- WRITTEN INSTRUCTION -
Each entry has to be copied exactly, with nothing missed.
>> start EXCERPTED RECORDS
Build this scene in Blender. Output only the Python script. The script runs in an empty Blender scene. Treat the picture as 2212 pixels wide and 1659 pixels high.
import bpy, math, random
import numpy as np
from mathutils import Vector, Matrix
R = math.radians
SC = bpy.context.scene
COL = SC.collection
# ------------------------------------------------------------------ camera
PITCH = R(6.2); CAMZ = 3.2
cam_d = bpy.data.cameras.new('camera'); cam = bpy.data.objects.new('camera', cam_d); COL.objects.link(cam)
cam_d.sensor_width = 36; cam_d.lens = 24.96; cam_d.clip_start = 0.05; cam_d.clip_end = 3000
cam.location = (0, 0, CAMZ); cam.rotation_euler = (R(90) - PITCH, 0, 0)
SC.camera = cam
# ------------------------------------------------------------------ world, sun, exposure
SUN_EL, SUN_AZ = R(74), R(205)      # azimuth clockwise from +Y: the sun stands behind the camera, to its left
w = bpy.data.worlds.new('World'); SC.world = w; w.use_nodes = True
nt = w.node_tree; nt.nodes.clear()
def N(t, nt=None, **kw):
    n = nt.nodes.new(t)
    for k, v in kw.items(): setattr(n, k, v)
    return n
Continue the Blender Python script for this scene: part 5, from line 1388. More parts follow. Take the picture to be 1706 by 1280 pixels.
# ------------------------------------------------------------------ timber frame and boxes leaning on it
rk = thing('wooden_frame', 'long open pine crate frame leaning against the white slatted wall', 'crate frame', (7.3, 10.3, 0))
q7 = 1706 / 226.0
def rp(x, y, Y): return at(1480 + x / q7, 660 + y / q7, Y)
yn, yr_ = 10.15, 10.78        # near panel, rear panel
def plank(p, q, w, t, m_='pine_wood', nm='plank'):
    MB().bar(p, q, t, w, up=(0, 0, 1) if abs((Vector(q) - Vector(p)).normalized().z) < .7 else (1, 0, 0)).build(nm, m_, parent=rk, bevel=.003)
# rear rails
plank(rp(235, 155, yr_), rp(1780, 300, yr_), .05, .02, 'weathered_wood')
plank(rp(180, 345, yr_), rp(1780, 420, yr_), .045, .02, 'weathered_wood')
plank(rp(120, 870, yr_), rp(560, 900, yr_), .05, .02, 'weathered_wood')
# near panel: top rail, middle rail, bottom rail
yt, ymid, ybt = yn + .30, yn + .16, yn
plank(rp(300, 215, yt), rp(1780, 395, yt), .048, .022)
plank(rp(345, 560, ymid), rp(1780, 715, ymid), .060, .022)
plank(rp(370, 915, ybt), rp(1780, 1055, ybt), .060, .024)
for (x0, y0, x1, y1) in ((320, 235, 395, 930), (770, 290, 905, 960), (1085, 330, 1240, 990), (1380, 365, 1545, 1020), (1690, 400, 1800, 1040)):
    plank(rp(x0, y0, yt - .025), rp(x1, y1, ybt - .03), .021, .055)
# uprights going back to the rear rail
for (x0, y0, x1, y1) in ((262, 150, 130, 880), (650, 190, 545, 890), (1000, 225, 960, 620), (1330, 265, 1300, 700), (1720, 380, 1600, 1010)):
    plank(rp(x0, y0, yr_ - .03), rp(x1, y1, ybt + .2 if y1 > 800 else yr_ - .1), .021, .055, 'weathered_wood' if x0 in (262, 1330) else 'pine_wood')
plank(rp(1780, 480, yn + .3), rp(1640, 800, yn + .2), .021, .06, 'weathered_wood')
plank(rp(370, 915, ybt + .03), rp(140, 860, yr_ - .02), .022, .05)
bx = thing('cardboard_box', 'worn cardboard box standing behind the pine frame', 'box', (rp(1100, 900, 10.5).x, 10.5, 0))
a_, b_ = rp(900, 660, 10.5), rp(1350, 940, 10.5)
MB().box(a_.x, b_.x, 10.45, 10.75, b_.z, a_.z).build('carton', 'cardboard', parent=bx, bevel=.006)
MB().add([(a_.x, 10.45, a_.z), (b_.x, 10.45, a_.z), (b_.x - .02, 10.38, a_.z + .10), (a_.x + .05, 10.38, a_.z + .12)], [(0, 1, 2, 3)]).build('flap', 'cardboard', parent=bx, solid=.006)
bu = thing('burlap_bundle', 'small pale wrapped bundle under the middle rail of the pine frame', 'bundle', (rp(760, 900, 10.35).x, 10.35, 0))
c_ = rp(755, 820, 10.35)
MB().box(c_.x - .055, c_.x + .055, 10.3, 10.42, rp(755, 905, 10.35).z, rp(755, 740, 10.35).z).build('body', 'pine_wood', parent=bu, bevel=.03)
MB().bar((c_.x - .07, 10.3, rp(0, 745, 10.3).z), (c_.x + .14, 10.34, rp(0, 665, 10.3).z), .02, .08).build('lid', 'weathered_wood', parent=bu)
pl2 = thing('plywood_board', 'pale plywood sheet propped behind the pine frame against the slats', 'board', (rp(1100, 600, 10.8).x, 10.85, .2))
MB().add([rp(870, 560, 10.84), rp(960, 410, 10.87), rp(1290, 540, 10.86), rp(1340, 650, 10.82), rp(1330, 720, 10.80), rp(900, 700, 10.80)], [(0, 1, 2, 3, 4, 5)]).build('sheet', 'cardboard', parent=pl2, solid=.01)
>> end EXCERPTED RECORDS
- WRITTEN SOLUTION -
Build this scene in Blender. Output only the Python script. The script runs in an empty Blender scene. Treat the picture as 2212 pixels wide and 1659 pixels high.
import bpy, math, random
import numpy as np
from mathutils import Vector, Matrix
R = math.radians
SC = bpy.context.scene
COL = SC.collection
# ------------------------------------------------------------------ camera
PITCH = R(6.2); CAMZ = 3.2
cam_d = bpy.data.cameras.new('camera'); cam = bpy.data.objects.new('camera', cam_d); COL.objects.link(cam)
cam_d.sensor_width = 36; cam_d.lens = 24.96; cam_d.clip_start = 0.05; cam_d.clip_end = 3000
cam.location = (0, 0, CAMZ); cam.rotation_euler = (R(90) - PITCH, 0, 0)
SC.camera = cam
# ------------------------------------------------------------------ world, sun, exposure
SUN_EL, SUN_AZ = R(74), R(205)      # azimuth clockwise from +Y: the sun stands behind the camera, to its left
w = bpy.data.worlds.new('World'); SC.world = w; w.use_nodes = True
nt = w.node_tree; nt.nodes.clear()
def N(t, nt=None, **kw):
    n = nt.nodes.new(t)
    for k, v in kw.items(): setattr(n, k, v)
    return n
Continue the Blender Python script for this scene: part 5, from line 1388. More parts follow. Take the picture to be 1706 by 1280 pixels.
# ------------------------------------------------------------------ timber frame and boxes leaning on it
rk = thing('wooden_frame', 'long open pine crate frame leaning against the white slatted wall', 'crate frame', (7.3, 10.3, 0))
q7 = 1706 / 226.0
def rp(x, y, Y): return at(1480 + x / q7, 660 + y / q7, Y)
yn, yr_ = 10.15, 10.78        # near panel, rear panel
def plank(p, q, w, t, m_='pine_wood', nm='plank'):
    MB().bar(p, q, t, w, up=(0, 0, 1) if abs((Vector(q) - Vector(p)).normalized().z) < .7 else (1, 0, 0)).build(nm, m_, parent=rk, bevel=.003)
# rear rails
plank(rp(235, 155, yr_), rp(1780, 300, yr_), .05, .02, 'weathered_wood')
plank(rp(180, 345, yr_), rp(1780, 420, yr_), .045, .02, 'weathered_wood')
plank(rp(120, 870, yr_), rp(560, 900, yr_), .05, .02, 'weathered_wood')
# near panel: top rail, middle rail, bottom rail
yt, ymid, ybt = yn + .30, yn + .16, yn
plank(rp(300, 215, yt), rp(1780, 395, yt), .048, .022)
plank(rp(345, 560, ymid), rp(1780, 715, ymid), .060, .022)
plank(rp(370, 915, ybt), rp(1780, 1055, ybt), .060, .024)
for (x0, y0, x1, y1) in ((320, 235, 395, 930), (770, 290, 905, 960), (1085, 330, 1240, 990), (1380, 365, 1545, 1020), (1690, 400, 1800, 1040)):
    plank(rp(x0, y0, yt - .025), rp(x1, y1, ybt - .03), .021, .055)
# uprights going back to the rear rail
for (x0, y0, x1, y1) in ((262, 150, 130, 880), (650, 190, 545, 890), (1000, 225, 960, 620), (1330, 265, 1300, 700), (1720, 380, 1600, 1010)):
    plank(rp(x0, y0, yr_ - .03), rp(x1, y1, ybt + .2 if y1 > 800 else yr_ - .1), .021, .055, 'weathered_wood' if x0 in (262, 1330) else 'pine_wood')
plank(rp(1780, 480, yn + .3), rp(1640, 800, yn + .2), .021, .06, 'weathered_wood')
plank(rp(370, 915, ybt + .03), rp(140, 860, yr_ - .02), .022, .05)
bx = thing('cardboard_box', 'worn cardboard box standing behind the pine frame', 'box', (rp(1100, 900, 10.5).x, 10.5, 0))
a_, b_ = rp(900, 660, 10.5), rp(1350, 940, 10.5)
MB().box(a_.x, b_.x, 10.45, 10.75, b_.z, a_.z).build('carton', 'cardboard', parent=bx, bevel=.006)
MB().add([(a_.x, 10.45, a_.z), (b_.x, 10.45, a_.z), (b_.x - .02, 10.38, a_.z + .10), (a_.x + .05, 10.38, a_.z + .12)], [(0, 1, 2, 3)]).build('flap', 'cardboard', parent=bx, solid=.006)
bu = thing('burlap_bundle', 'small pale wrapped bundle under the middle rail of the pine frame', 'bundle', (rp(760, 900, 10.35).x, 10.35, 0))
c_ = rp(755, 820, 10.35)
MB().box(c_.x - .055, c_.x + .055, 10.3, 10.42, rp(755, 905, 10.35).z, rp(755, 740, 10.35).z).build('body', 'pine_wood', parent=bu, bevel=.03)
MB().bar((c_.x - .07, 10.3, rp(0, 745, 10.3).z), (c_.x + .14, 10.34, rp(0, 665, 10.3).z), .02, .08).build('lid', 'weathered_wood', parent=bu)
pl2 = thing('plywood_board', 'pale plywood sheet propped behind the pine frame against the slats', 'board', (rp(1100, 600, 10.8).x, 10.85, .2))
MB().add([rp(870, 560, 10.84), rp(960, 410, 10.87), rp(1290, 540, 10.86), rp(1340, 650, 10.82), rp(1330, 720, 10.80), rp(900, 700, 10.80)], [(0, 1, 2, 3, 4, 5)]).build('sheet', 'cardboard', parent=pl2, solid=.01)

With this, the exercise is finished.